First, no side, no country offered acceptable conditions for relocation for my family. Second, I didn’t have that much desire to leave my country, which I have not started to love any less after all of that was done to me by the authorities.

What are your present and future plans? Are you working on some books?

I continue to write and get published. Recently my new short stories were published in Russia, Latvia, and U.K.

This year for Nowruz several political prisoners were released in Azerbaijan. Do you think this may be a shift to a more democratic environment in the country? How do you evaluate the present situation?

I'm happy for those freed. I hope all the prisoners of conscience are freed, and in the future not a single one of them will be imprisoned anymore.

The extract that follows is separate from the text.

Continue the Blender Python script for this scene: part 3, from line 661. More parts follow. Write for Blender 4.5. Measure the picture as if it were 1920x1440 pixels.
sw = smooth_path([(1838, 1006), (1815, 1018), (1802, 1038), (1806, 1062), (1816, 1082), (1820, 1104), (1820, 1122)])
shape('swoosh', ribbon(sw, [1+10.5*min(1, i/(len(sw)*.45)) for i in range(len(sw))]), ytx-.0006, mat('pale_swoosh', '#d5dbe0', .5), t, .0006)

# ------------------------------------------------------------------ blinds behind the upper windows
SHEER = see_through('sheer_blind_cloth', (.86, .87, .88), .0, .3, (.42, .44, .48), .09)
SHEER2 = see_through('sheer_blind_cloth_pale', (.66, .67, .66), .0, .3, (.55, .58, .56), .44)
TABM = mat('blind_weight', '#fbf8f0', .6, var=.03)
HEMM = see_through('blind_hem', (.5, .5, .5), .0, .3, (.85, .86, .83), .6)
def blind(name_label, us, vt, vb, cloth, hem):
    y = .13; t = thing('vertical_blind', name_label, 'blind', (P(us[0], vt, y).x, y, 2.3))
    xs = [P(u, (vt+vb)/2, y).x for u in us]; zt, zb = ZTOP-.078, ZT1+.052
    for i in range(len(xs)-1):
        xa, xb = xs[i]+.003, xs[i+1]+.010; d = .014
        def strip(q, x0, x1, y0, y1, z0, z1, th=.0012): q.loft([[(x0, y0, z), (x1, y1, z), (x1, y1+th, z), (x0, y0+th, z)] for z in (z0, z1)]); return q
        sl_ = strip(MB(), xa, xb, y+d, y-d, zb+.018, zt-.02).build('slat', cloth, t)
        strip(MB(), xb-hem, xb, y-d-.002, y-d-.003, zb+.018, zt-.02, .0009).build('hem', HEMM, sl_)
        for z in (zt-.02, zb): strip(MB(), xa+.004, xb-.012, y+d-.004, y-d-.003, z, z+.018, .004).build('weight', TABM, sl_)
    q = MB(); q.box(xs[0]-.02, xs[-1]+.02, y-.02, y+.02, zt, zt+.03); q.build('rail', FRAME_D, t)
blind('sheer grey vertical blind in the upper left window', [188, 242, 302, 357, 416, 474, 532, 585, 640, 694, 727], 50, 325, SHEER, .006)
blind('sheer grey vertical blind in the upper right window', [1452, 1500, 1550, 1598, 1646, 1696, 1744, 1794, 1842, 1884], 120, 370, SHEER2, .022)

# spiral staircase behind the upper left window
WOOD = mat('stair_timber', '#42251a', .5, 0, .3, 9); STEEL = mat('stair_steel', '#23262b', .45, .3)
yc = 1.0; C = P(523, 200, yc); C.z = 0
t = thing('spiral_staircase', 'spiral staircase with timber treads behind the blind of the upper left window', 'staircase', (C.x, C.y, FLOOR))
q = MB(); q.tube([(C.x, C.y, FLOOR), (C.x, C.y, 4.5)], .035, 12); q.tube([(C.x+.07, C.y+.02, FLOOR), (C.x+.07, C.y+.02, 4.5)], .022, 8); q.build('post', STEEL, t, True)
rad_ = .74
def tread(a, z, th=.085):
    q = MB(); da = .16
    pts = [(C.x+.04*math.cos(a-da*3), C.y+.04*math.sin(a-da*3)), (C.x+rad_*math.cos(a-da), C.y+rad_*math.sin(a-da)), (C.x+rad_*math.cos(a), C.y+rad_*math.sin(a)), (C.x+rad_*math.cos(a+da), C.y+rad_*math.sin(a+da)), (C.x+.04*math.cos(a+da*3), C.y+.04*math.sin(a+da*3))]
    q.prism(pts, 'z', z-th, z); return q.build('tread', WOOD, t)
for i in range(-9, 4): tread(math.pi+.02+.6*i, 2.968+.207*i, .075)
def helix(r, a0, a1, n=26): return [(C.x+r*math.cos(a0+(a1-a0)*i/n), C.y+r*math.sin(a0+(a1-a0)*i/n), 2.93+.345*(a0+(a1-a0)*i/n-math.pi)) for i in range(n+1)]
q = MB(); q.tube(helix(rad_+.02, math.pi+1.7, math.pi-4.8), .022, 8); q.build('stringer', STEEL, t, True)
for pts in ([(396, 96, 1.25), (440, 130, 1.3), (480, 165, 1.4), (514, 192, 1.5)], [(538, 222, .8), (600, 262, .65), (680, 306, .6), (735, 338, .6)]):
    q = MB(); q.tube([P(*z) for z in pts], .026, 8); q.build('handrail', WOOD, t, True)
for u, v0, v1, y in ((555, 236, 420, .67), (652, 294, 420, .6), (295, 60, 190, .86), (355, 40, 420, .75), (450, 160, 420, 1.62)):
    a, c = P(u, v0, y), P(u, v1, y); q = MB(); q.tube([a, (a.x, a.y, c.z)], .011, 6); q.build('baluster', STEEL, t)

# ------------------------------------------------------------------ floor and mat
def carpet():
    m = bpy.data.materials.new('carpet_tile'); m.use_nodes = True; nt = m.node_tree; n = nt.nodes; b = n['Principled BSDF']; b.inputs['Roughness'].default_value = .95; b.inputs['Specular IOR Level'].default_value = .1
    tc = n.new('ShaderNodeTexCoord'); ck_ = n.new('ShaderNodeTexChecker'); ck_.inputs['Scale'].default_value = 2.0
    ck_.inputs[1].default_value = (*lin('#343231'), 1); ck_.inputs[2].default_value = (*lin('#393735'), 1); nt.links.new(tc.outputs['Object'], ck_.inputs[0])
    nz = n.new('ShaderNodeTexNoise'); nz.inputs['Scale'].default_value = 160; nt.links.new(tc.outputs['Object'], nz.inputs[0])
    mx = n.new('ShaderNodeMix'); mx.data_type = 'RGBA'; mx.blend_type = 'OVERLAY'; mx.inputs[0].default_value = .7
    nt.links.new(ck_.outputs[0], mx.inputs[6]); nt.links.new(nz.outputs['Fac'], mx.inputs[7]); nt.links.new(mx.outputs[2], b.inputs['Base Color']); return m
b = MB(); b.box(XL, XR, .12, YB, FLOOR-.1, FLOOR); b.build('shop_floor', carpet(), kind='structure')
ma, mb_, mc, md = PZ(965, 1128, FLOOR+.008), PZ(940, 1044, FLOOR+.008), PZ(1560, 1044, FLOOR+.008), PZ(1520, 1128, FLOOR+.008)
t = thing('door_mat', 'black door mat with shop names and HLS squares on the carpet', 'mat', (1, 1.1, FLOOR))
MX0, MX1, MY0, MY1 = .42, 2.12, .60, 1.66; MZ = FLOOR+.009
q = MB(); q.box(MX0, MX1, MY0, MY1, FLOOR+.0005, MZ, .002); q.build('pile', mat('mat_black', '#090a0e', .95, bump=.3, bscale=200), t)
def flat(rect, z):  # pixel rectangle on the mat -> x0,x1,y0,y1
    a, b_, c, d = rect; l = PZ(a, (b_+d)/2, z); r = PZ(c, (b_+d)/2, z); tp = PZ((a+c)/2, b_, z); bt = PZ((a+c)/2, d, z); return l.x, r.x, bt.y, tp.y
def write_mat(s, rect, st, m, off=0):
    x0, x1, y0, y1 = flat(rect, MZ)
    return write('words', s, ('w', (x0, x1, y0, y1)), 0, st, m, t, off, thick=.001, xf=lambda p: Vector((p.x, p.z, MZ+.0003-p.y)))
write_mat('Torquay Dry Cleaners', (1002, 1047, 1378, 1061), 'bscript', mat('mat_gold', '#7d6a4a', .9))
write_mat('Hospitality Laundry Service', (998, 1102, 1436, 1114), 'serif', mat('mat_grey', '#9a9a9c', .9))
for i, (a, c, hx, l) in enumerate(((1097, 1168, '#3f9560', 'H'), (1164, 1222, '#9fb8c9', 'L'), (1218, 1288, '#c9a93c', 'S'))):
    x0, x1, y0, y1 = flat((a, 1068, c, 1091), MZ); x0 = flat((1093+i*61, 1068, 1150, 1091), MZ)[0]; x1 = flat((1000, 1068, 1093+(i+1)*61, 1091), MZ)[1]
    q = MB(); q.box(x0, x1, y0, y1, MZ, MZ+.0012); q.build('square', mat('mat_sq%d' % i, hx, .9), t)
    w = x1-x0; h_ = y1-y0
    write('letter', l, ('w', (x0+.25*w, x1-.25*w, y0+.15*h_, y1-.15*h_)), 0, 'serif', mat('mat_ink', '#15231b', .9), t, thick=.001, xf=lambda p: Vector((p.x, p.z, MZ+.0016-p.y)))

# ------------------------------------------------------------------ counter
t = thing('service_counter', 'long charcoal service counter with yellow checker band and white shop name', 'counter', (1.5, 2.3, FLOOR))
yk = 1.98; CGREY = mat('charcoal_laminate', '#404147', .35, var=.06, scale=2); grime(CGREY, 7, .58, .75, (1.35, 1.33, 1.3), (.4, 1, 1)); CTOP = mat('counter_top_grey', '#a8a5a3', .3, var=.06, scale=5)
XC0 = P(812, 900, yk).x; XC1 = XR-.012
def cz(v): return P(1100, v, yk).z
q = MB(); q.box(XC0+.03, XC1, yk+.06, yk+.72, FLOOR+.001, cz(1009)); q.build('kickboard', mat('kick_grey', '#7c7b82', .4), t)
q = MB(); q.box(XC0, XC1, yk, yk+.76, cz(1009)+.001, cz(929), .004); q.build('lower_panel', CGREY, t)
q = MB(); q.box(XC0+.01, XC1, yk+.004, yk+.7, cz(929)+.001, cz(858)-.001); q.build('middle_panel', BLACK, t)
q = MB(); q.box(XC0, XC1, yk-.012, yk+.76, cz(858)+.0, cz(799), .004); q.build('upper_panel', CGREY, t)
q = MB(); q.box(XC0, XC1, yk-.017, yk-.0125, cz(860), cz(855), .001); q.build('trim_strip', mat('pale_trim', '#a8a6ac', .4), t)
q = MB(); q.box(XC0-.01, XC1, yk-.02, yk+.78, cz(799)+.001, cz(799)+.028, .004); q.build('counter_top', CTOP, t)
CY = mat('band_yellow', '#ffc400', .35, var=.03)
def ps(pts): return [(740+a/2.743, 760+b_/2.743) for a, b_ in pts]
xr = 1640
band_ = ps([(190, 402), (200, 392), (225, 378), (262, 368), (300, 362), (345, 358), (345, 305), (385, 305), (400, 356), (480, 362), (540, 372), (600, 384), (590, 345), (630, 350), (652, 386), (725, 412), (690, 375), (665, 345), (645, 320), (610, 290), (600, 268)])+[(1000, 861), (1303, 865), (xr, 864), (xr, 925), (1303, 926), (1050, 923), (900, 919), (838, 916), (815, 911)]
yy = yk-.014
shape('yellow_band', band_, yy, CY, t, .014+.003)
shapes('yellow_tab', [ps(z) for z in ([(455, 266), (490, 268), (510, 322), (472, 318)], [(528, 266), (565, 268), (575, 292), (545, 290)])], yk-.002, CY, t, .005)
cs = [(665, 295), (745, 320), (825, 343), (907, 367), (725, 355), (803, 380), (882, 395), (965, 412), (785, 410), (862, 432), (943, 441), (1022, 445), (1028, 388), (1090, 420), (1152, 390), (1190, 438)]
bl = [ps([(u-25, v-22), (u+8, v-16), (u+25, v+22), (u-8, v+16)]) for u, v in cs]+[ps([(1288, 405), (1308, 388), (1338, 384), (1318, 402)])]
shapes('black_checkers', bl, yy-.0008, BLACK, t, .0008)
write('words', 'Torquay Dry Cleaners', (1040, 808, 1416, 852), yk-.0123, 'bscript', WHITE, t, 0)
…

What is your hope about the future of Azerbaijan? Do you think we will have peace one day in Nagorno-Karabakh?

Peace in Nagorniy Karabakh requires leadership in Azerbaijan and Armenia that has a big picture in this conflict. Leaders with large-scale vision who would care for the common interest of both people and the prosperity of the whole region of South Caucasus. Until the leadership of each country is only fighting for their own national interests, the conflict may not be solved.